Mekke-i mükerreme döneminde nâzil olmuştur. Yedi Âyet-i kerime, yirmi beş kelime ve yüz on beş harften müteşekkildir.
Son Âyet-i kerime'deki "Mâûn" kelimesi bu Sûre-i şerif'e isim olmuştur.
Bu mübârek Sûre-i celîle'de ahiret gününü yalanlayan, kendi menfaatlerinden başka bir şey düşünmeyen müşrikler; yaptığı işlerle Allah-u Teâlâ'nın rızâsını gözetmeyen, gösteriş için ibadet yapan iki yüzlü münâfıklar mevzu edilmektedir.
Allah-u Teâlâ dini yalanlayan, ahiret gününü tasdik etmeyen kimselerin imansızlığını da bilmekte, yaptıkları işleri de görmektedir. Büyük bir tehdit olarak bu Sûre-i şerif'te şöyle buyurmaktadır:
"Resul'üm!

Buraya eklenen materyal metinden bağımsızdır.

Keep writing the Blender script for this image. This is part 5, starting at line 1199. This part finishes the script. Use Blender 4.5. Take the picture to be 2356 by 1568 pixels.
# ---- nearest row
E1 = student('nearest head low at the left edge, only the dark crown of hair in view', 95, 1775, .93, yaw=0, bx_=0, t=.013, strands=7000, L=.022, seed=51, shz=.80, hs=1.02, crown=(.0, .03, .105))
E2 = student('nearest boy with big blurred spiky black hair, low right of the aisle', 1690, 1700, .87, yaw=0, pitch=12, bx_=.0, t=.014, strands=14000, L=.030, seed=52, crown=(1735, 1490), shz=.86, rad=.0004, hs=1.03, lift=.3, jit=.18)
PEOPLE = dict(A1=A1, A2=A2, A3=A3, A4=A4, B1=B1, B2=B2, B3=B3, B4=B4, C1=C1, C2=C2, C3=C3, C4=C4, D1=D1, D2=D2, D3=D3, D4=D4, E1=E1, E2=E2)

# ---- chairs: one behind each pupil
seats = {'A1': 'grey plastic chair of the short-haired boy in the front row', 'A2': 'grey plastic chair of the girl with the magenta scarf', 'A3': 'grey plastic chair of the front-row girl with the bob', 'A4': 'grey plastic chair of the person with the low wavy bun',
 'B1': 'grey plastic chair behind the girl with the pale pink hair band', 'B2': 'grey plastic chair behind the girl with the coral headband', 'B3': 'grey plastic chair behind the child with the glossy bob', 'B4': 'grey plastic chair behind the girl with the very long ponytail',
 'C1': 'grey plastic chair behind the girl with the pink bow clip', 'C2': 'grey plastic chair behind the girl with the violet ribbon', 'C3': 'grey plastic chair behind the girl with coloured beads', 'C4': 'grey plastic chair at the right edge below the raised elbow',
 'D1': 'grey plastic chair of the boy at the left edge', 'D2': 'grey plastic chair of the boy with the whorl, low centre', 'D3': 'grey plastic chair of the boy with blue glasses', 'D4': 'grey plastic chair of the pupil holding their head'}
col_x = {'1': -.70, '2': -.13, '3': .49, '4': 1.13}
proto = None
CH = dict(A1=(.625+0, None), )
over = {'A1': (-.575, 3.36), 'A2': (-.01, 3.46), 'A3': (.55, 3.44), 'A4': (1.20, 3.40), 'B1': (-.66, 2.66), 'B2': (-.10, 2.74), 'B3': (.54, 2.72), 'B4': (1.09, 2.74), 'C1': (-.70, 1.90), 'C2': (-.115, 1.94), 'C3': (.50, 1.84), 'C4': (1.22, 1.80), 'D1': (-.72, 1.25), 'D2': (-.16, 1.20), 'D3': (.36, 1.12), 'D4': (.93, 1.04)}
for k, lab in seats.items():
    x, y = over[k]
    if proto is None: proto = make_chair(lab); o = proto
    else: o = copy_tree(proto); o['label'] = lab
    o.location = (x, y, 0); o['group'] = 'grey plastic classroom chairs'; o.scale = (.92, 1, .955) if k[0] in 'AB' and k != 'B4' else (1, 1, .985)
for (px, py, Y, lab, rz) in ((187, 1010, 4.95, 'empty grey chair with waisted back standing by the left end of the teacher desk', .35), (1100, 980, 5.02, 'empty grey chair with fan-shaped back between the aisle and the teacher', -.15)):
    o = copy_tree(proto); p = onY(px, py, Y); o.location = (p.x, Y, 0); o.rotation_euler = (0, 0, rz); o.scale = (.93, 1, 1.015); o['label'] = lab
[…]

Dini yalanlayanı gördün mü?" (Mâûn: 1)
Düşünün bu gibi bir kimsenin hâlini ve âkıbetini!
Mal ve mülk edinmeyi tek hedef seçen, dünyada devamlı kalacağını zanneden, ahirette karşılaşacağı hesabı unutan kişi için hiçbir kurtuluş ümidi yoktur. Azgınlığının sonucunu işte ancak o zaman görecektir.
Bu gibi kimselerin içyüzlerini tanımak gerekir ki, kişiler onlardan uzaklaşabilsinler.
Ahireti inkâr ettiği için o öyle bir kimsedir ki;
"Yetimi itip kakan odur." (Mâûn: 2)
Hayatta baba himayesinden ana şefkatinden mahrum kalmış yetimin hakkını yemek için, onu şiddetle iter ve kakar. Zenginse malını vermez, fakirse ona sadaka vermez, yardım için gelirse merhamet etmez, hatta yanından kovar.
Eğer o ahiretteki cezâ ve mükâfata inansaydı böyle yapmazdı.
"Yoksulu doyurmaya teşvik etmez." (Mâûn: 3
Yoksulların ihtiyaçlarını kendisi sağlamadığı gibi, başkalarını da teşvik etmekten uzak durur. Başkalarını bu işe teşvik etmezse, kendisi nasıl yapsın? Çünkü cimrilik hastalığı içine işlemiştir.
Ahireti inkâr eden kimseler başkalarına en küçük bir fedâkarlıkta bulunamayacak kadar bencildirler.